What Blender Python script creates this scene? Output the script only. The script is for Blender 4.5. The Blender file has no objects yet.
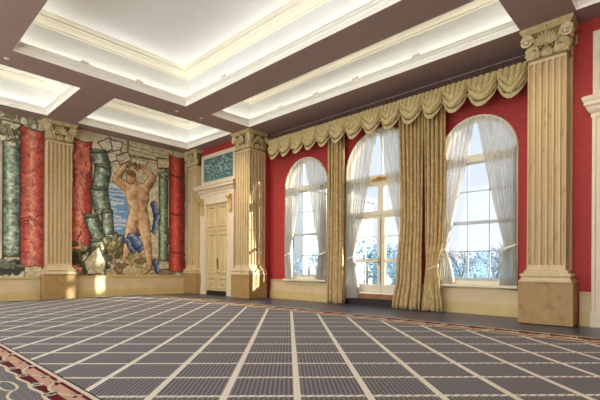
import bpy, math, random
import numpy as np
from mathutils import Matrix, Vector
random.seed(7)
PI = math.pi
SC = bpy.context.scene
COL = SC.collection

# ------------------------------------------------------------------ colours and materials
def lin(r, g, b):
    def c(v):
        v /= 255.0
        return v / 12.92 if v <= 0.04045 else ((v + 0.055) / 1.055) ** 2.4
    return (c(r), c(g), c(b), 1.0)

class NT:
    """small helper around a material's node tree"""
    def __init__(s, name):
        s.m = bpy.data.materials.new(name); s.m.use_nodes = True
        s.t = s.m.node_tree; s.t.nodes.clear()
        s.out = s.n('ShaderNodeOutputMaterial')
    def n(s, kind, **kw):
        nd = s.t.nodes.new(kind)
        for k, v in kw.items(): setattr(nd, k, v)
        return nd
    def l(s, a, b): s.t.links.new(a, b)
    def val(s, sock, v):
        if hasattr(v, 'is_output') or hasattr(v, 'links'): s.l(v, sock)
        else: sock.default_value = v
    def math(s, op, a, b=None, c=None):
        nd = s.n('ShaderNodeMath', operation=op)
        s.val(nd.inputs[0], a)
        if b is not None: s.val(nd.inputs[1], b)
        if c is not None: s.val(nd.inputs[2], c)
        return nd.outputs[0]
    def mix(s, fac, a, b):
        nd = s.n('ShaderNodeMix', data_type='RGBA')
        s.val(nd.inputs[0], fac); s.val(nd.inputs[6], a); s.val(nd.inputs[7], b)
        return nd.outputs[2]
    def noise(s, scale, detail=4, rough=.55, vec=None, dist=0.0):
        nd = s.n('ShaderNodeTexNoise')
        nd.inputs['Scale'].default_value = scale; nd.inputs['Detail'].default_value = detail
        nd.inputs['Roughness'].default_value = rough; nd.inputs['Distortion'].default_value = dist
        if vec is not None: s.l(vec, nd.inputs['Vector'])
        return nd.outputs['Fac']
    def ramp(s, fac, stops):
        nd = s.n('ShaderNodeValToRGB'); cr = nd.color_ramp
        while len(cr.elements) < len(stops): cr.elements.new(.5)
        for e, (p, c) in zip(cr.elements, stops):
            e.position = p; e.color = c if len(c) == 4 else (*c, 1)
        s.l(fac, nd.inputs[0])
        return nd.outputs[0]
    def coords(s, scale=(1, 1, 1), rot=(0, 0, 0)):
        tc = s.n('ShaderNodeNewGeometry')
        mp = s.n('ShaderNodeMapping'); mp.inputs['Scale'].default_value = scale
        mp.inputs['Rotation'].default_value = rot
        s.l(tc.outputs['Position'], mp.inputs[0])
        return mp.outputs[0]
    def bsdf(s, col, rough=.6, metal=0, spec=.5, bump=None, bump_d=.01, **kw):
        p = s.n('ShaderNodeBsdfPrincipled')
        s.val(p.inputs['Base Color'], col); s.val(p.inputs['Roughness'], rough)
        p.inputs['Metallic'].default_value = metal
        p.inputs['Specular IOR Level'].default_value = spec
        for k, v in kw.items(): s.val(p.inputs[k.replace('_', ' ')], v)
        if bump is not None:
            b = s.n('ShaderNodeBump'); b.inputs['Distance'].default_value = bump_d
            b.inputs['Strength'].default_value = .6
            s.l(bump, b.inputs['Height']); s.l(b.outputs[0], p.inputs['Normal'])
        s.l(p.outputs[0], s.out.inputs[0])
        return p

M = {}
def plain(name, rgb, rough=.6, var=.06, scale=6, spec=.4, metal=0, bump=0):
    t = NT(name); c = lin(*rgb)
    d = tuple(x * (1 - 2 * var) for x in c[:3]) + (1,)
    u = tuple(min(1, x * (1 + var)) for x in c[:3]) + (1,)
    nz = t.noise(scale, vec=t.coords())
    t.bsdf(t.ramp(nz, [(.3, d), (.7, u)]), rough, metal, spec, bump=nz if bump else None, bump_d=bump or .01)
    M[name] = t.m
def stone(name, base, dark, light, scale=3.0, rough=.5, stretch=(1, 1, 1)):
    t = NT(name); v = t.coords(stretch)
    a = t.noise(scale, 8, .65, v, 1.2)
    b = t.noise(scale * 5, 5, .6, v, .4)
    f = t.math('ADD', t.math('MULTIPLY', a, .7), t.math('MULTIPLY', b, .3))
    c = t.ramp(f, [(.32, lin(*dark)), (.47, lin(*base)), (.56, lin(*base)), (.68, lin(*light))])
    t.bsdf(c, rough, bump=f, bump_d=.004, spec=.35)
    M[name] = t.m
def emit(name, rgb, strength):
    t = NT(name); e = t.n('ShaderNodeEmission'); e.inputs[0].default_value = lin(*rgb)
    e.inputs[1].default_value = strength; t.l(e.outputs[0], t.out.inputs[0]); M[name] = t.m
def damask(name, base, fig, scale, rough=.7, sheen=0.0, stretch=(1, 1, .6)):
    t = NT(name); v = t.coords(stretch)
    a = t.noise(scale, 3, .5, v, 1.5)
    f = t.ramp(a, [(.46, (0, 0, 0, 1)), (.54, (1, 1, 1, 1))])
    weave = t.noise(scale * 14, 2, .5, v)
    c = t.mix(f, lin(*base), lin(*fig))
    c2 = t.mix(t.math('MULTIPLY', weave, .25), c, lin(*[x * .6 for x in base]))
    t.bsdf(c2, rough, spec=.3, bump=weave, bump_d=.003, Sheen_Weight=sheen)
    M[name] = t.m

damask('red_wallcovering', (170, 52, 46), (178, 59, 52), 14, .62)
damask('gold_drape_fabric', (182, 150, 92), (204, 174, 114), 11, .55, .2)
damask('swag_fabric', (204, 182, 124), (212, 192, 136), 12, .42, .1)
plain('swag_cord', (92, 72, 36), .7, .12, 30)
plain('swag_trim', (206, 184, 132), .6, .12, 30)
plain('brown_heading', (88, 66, 52), .8, .25, 20)
plain('cream_paint', (222, 206, 170), .5, .03, 3)
plain('casing_paint', (226, 208, 176), .45, .03, 3)
plain('door_paint', (208, 184, 130), .4, .03, 3)
plain('dado_paint', (214, 188, 142), .5, .04, 3)
plain('base_paint', (206, 180, 118), .45, .04, 3)
plain('coffer_paint', (216, 216, 211), .6, .015, 2)
plain('coffer_trim', (250, 246, 232), .5, .015, 2)
plain('coffer_panel', (252, 252, 248), .7, .01, 2)
plain('cornice_paint', (232, 225, 204), .6, .02, 2)
plain('soffit_paint', (158, 133, 126), .55, .03, 1.5)
plain('window_paint', (228, 216, 184), .4, .03, 4)
plain('sash_paint', (184, 187, 186), .4, .03, 4)
plain('dark_bronze', (70, 52, 34), .4, .2, 20, metal=.7)
plain('brass', (178, 138, 70), .35, .1, 20, metal=.8)
plain('dark_gap', (44, 30, 22), .6, .2, 8)
plain('oak_threshold', (150, 104, 56), .4, .15, 9)
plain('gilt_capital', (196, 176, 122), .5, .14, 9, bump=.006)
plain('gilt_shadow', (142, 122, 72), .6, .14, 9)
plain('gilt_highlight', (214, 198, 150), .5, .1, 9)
plain('gilt_console', (206, 172, 104), .5, .1, 14, bump=.004)
plain('white_fitting', (230, 224, 208), .5, .05, 10)
stone('pedestal_stone', (170, 136, 84), (136, 102, 56), (188, 156, 104), 2.6)
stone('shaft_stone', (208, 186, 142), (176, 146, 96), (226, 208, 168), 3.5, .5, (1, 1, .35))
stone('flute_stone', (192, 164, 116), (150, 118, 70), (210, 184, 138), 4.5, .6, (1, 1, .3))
emit('cove_glow', (254, 251, 245), 5.2)
emit('lamp_glow', (255, 236, 200), 9.0)
emit('globe_glow', (255, 255, 255), 1.6)

# sheer: thin woven voile that lets light through
t = NT('sheer_voile')
d = t.n('ShaderNodeBsdfDiffuse'); tr = t.n('ShaderNodeBsdfTranslucent'); tp = t.n('ShaderNodeBsdfTransparent')
c = t.ramp(t.noise(40, 2, vec=t.coords((1, 1, .1))), [(.3, lin(196, 191, 180)), (.7, lin(222, 218, 206))])
t.l(c, d.inputs[0]); t.l(c, tr.inputs[0])
m1 = t.n('ShaderNodeMixShader'); m1.inputs[0].default_value = .28
t.l(d.outputs[0], m1.inputs[1]); t.l(tr.outputs[0], m1.inputs[2])
m2 = t.n('ShaderNodeMixShader'); m2.inputs[0].default_value = .24
t.l(m1.outputs[0], m2.inputs[1]); t.l(tp.outputs[0], m2.inputs[2]); t.l(m2.outputs[0], t.out.inputs[0])
M['sheer_voile'] = t.m
plain('sheer_hem', (232, 226, 204), .8, .05, 20)

# window glass
t = NT('window_glass')
tp = t.n('ShaderNodeBsdfTransparent'); tp.inputs[0].default_value = (.74, .77, .80, 1)
gl = t.n('ShaderNodeBsdfGlossy'); gl.inputs['Roughness'].default_value = .03
mx = t.n('ShaderNodeMixShader'); mx.inputs[0].default_value = .05
t.l(tp.outputs[0], mx.inputs[1]); t.l(gl.outputs[0], mx.inputs[2]); t.l(mx.outputs[0], t.out.inputs[0])
M['window_glass'] = t.m

# dark polished boards
t = NT('floor_boards')
v = t.coords()
sep = t.n('ShaderNodeSeparateXYZ'); t.l(v, sep.inputs[0])
row = t.math('FRACT', t.math('MULTIPLY', sep.outputs[1], 7.0))
gap = t.math('LESS_THAN', row, .05)
grain = t.noise(6, 6, .6, t.coords((1, 9, 1)))
c = t.ramp(grain, [(.3, lin(58, 60, 74)), (.7, lin(84, 86, 102))])
t.bsdf(t.mix(gap, c, lin(24, 22, 24)), .34, spec=.35)
M['floor_boards'] = t.m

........

» **DIRECTIVE**:
Quote word for word the lines from the line holding "plain('gilt_shadow', (142, 122, 72), .6, .14, 9)" through the line holding "156, 104), 2.6)"; include both of those lines and add nothing.

» **WRITTEN RESPONSE**:
plain('gilt_shadow', (142, 122, 72), .6, .14, 9)
plain('gilt_highlight', (214, 198, 150), .5, .1, 9)
plain('gilt_console', (206, 172, 104), .5, .1, 14, bump=.004)
plain('white_fitting', (230, 224, 208), .5, .05, 10)
stone('pedestal_stone', (170, 136, 84), (136, 102, 56), (188, 156, 104), 2.6)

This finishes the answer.